--- Start Supplied information ---

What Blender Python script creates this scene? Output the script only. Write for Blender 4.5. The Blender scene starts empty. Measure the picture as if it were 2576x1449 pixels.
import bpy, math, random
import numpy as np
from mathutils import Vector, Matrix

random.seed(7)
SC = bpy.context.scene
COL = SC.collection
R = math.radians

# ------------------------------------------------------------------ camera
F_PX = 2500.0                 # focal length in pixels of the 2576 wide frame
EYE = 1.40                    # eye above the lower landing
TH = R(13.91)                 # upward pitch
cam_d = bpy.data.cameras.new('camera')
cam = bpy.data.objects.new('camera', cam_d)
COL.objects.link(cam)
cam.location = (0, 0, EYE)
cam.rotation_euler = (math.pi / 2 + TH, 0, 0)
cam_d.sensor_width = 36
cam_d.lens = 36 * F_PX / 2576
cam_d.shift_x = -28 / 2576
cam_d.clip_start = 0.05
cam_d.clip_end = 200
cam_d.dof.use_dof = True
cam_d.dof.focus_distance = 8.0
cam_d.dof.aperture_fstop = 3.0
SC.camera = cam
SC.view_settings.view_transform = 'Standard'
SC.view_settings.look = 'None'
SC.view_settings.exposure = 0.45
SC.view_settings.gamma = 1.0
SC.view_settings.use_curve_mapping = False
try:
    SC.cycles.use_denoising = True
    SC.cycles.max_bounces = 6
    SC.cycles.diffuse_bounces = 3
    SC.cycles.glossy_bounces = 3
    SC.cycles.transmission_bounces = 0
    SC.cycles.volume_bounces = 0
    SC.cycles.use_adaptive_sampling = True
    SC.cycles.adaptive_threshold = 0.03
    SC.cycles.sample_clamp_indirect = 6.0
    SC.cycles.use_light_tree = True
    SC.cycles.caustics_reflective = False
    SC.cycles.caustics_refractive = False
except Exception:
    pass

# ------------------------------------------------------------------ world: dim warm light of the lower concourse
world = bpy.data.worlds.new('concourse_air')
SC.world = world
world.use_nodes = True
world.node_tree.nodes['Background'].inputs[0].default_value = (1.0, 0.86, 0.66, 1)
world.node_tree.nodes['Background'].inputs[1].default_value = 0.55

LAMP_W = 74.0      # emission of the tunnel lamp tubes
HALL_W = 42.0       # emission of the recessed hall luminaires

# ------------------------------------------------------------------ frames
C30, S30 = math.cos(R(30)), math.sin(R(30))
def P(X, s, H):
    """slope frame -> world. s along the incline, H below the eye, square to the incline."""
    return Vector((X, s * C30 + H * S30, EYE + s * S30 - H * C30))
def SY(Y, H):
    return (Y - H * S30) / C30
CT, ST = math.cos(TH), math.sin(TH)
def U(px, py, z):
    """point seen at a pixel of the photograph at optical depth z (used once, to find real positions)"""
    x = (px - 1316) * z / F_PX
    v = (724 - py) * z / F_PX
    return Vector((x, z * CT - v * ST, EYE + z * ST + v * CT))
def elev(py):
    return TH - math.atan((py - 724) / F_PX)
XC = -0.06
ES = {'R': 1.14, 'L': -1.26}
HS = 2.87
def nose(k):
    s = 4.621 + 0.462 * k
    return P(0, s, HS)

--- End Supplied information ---

### Task statement
From the first line above through the line that contains "R = math.radians", quote each line exactly. Output nothing more.

### Result
What Blender Python script creates this scene? Output the script only. Write for Blender 4.5. The Blender scene starts empty. Measure the picture as if it were 2576x1449 pixels.
import bpy, math, random
import numpy as np
from mathutils import Vector, Matrix

random.seed(7)
SC = bpy.context.scene
COL = SC.collection
R = math.radians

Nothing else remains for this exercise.